Published online by Cambridge University Press: 30 July 2009
De Officio Regis reveals what Wyclif believed to be the place and duty of the king in the postlapsarian world, and explains some aspects of his thought that were under-developed in De Civili Dominio. The title De Officio Regis may lead one to expect Wyclif to give a more recognizably practical description of kingship in the treatise than he does, but it is no “mirror of princes.” Wyclif was firmly committed to uncovering the connection between the a priori truth of divine justice and its created instantiations, and has scant interest in the daily mechanics of royal administration. The work follows De Ecclesia in Thomson's chronological ordering of the tractates of the Summa Theologie, and was written in mid-1379.

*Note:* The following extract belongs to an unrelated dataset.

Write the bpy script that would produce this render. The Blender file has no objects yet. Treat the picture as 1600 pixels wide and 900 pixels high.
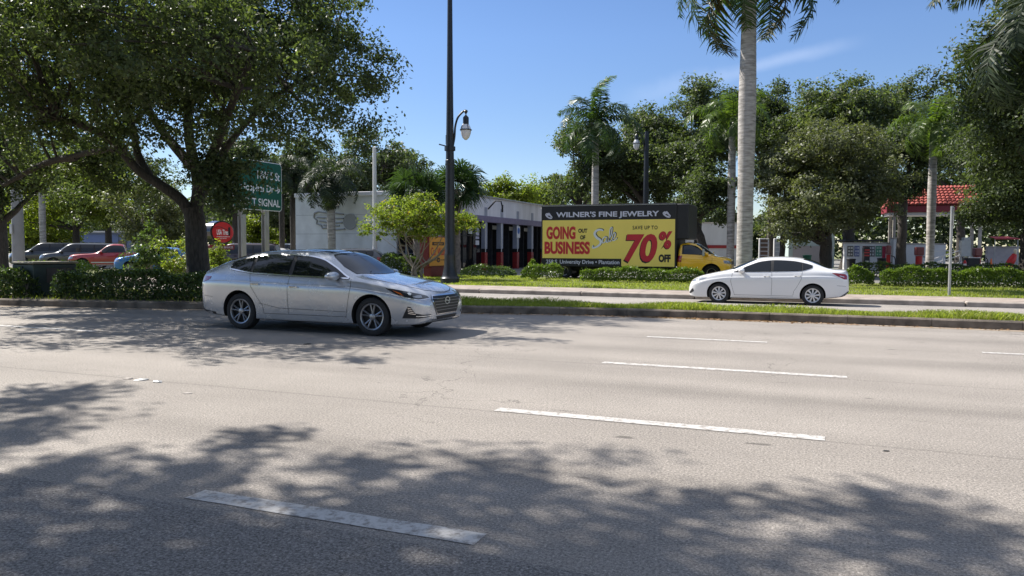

The treatise is divided into twelve chapters, of which the first five explain Wyclif's belief that secular monarchs are ordained by God to reform and hold temporal iurisdictio over the church. In the first chapter, Wyclif begins with God's having ordained two vicars in His church: a king acting as vicar of God the Father with final authority in all temporal matters, and a priest acting as Christ's vicar with final authority in spiritual affairs. That the king's authority is over temporalia, while the priest's is over spiritual matters means that the sacerdotal dignity is of a higher nature and superior to royal dignity. But this elevated authority does not translate into a temporal authority beyond the king's; in every temporal affair, the king's authority is complete.